▶ [Given instruction]
Return only the stretch of the material below that begins with the line containing "a = N(nt, 'ShaderNodeMath', operation='MULTIPLY_ADD')" and ends with the line containing "fac = ramp(nt, a.outputs[0], 0.36, 1.12)", exactly; both of those lines belong to it.
begin Dataset records
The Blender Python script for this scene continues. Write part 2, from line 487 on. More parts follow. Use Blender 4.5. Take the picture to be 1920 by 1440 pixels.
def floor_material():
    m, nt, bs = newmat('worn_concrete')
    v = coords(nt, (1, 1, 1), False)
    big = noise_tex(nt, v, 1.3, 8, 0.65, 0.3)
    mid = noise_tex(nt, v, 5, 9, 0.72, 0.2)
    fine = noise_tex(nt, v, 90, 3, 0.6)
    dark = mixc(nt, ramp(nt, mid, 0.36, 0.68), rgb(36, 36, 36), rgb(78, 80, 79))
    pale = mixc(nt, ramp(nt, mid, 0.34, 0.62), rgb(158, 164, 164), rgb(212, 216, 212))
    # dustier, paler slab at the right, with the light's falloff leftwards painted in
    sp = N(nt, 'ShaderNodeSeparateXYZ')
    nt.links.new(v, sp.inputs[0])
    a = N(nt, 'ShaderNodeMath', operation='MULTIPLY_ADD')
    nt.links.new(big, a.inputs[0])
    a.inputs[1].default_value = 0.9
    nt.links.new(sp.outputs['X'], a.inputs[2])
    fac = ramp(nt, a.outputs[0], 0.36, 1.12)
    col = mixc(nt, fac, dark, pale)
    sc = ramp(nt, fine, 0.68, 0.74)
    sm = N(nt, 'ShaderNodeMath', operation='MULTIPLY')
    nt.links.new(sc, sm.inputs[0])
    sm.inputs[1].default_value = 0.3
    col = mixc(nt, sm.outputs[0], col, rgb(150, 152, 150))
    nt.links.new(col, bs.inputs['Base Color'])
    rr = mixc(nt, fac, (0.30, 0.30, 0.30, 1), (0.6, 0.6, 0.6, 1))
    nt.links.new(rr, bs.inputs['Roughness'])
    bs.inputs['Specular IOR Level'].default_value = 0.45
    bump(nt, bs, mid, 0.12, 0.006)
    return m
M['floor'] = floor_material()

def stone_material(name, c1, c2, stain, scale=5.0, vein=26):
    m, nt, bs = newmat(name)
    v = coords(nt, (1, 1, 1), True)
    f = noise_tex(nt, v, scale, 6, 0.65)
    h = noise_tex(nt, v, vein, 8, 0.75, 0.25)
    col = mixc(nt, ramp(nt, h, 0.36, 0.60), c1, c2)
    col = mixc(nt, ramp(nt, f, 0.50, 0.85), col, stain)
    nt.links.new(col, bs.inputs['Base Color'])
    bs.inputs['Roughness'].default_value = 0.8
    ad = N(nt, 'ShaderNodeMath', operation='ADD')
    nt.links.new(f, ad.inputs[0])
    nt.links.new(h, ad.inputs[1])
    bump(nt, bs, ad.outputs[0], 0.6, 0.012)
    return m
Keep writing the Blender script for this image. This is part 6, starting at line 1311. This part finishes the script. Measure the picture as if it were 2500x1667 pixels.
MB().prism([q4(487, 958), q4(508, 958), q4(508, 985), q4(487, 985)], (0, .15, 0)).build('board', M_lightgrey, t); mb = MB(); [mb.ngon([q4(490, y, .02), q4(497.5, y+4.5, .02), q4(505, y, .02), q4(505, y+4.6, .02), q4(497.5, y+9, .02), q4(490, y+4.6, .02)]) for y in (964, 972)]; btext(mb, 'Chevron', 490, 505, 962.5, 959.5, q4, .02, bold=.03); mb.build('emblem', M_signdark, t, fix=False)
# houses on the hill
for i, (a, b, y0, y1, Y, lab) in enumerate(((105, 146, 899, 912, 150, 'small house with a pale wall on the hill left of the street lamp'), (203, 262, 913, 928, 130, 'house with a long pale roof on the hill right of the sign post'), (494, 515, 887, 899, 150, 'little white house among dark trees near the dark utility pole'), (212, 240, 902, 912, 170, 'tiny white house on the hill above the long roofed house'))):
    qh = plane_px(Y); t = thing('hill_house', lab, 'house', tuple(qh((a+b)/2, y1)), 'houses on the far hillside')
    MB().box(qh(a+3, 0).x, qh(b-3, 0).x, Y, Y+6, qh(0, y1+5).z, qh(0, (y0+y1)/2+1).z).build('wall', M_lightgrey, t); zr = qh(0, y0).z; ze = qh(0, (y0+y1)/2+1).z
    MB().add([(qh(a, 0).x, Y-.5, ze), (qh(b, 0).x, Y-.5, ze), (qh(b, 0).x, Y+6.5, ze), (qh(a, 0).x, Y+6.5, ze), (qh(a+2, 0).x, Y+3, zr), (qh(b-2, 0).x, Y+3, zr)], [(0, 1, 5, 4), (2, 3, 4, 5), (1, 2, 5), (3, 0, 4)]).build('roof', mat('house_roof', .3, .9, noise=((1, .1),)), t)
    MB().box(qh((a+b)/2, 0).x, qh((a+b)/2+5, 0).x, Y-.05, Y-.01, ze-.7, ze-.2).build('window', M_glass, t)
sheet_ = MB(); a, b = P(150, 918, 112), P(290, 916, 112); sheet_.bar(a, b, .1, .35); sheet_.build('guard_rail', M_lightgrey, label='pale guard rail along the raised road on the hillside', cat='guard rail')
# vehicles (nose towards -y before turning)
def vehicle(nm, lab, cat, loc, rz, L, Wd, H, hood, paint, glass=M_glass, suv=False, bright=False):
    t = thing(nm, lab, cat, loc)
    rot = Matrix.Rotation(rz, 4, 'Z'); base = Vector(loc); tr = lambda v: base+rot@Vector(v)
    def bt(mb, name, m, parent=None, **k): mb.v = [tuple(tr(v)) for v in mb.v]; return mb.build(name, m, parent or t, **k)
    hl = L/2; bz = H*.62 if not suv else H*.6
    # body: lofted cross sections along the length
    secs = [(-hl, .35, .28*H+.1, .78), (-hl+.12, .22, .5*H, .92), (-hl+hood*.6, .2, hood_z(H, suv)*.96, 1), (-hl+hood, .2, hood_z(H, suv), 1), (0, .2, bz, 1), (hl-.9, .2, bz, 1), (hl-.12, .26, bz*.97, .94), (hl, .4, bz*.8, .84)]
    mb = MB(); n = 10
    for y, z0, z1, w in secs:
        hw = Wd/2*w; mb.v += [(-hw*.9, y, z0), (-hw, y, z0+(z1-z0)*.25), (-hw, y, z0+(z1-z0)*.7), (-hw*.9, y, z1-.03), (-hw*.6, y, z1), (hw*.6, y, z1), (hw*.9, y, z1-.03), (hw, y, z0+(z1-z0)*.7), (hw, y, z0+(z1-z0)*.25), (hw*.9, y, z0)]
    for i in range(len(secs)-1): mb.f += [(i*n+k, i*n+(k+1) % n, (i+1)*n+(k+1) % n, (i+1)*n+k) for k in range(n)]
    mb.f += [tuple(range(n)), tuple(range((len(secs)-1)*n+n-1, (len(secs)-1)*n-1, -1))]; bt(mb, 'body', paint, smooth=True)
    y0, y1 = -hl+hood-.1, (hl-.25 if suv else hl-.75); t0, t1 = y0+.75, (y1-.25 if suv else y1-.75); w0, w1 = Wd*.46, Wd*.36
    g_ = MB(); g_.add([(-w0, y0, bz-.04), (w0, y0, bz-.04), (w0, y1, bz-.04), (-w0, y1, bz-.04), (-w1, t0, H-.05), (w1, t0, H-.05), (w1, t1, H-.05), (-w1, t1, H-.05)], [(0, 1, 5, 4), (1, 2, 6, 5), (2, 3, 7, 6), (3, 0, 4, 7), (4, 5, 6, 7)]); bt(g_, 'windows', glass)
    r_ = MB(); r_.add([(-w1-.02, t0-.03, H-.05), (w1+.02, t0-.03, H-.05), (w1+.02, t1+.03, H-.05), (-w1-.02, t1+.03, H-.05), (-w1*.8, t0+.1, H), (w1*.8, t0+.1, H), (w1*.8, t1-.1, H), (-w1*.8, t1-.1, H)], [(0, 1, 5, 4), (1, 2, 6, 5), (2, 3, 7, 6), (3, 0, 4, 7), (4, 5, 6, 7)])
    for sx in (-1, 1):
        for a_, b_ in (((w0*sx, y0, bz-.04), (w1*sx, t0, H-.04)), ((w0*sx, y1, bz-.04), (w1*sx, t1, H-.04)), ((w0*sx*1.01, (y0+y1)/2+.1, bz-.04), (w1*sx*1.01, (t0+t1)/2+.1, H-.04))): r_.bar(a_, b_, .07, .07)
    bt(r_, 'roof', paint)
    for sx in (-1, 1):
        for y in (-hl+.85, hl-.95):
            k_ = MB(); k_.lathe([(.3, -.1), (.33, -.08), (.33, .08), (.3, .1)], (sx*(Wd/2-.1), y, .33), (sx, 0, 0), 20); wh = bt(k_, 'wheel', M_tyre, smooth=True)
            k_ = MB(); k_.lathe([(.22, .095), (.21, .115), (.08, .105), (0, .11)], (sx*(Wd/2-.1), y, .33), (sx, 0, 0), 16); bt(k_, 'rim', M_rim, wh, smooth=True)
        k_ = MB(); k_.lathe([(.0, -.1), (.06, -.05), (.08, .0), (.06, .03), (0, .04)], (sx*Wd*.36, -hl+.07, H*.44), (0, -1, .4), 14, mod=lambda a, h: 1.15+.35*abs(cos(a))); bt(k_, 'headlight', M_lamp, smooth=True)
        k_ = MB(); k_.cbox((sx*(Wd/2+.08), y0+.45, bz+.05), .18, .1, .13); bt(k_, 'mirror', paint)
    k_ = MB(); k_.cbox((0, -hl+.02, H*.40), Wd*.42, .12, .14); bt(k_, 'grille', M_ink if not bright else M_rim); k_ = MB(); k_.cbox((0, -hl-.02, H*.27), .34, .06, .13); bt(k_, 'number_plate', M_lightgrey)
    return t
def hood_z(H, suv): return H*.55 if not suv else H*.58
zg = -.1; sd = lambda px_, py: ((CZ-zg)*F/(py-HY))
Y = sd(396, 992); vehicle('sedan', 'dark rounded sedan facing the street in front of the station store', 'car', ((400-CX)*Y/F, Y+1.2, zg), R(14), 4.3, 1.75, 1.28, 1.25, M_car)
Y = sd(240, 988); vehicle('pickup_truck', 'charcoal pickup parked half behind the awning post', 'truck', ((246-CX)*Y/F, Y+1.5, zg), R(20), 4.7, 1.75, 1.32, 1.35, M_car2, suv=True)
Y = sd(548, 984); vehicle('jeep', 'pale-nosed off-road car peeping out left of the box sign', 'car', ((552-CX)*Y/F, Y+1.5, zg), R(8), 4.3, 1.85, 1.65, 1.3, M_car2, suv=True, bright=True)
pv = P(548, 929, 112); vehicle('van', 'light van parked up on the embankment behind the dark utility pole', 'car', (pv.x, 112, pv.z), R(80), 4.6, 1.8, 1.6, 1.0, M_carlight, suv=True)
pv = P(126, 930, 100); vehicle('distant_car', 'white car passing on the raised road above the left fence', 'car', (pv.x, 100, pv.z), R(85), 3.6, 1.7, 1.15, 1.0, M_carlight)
end Dataset records
▶ [Finished task]
    a = N(nt, 'ShaderNodeMath', operation='MULTIPLY_ADD')
    nt.links.new(big, a.inputs[0])
    a.inputs[1].default_value = 0.9
    nt.links.new(sp.outputs['X'], a.inputs[2])
    fac = ramp(nt, a.outputs[0], 0.36, 1.12)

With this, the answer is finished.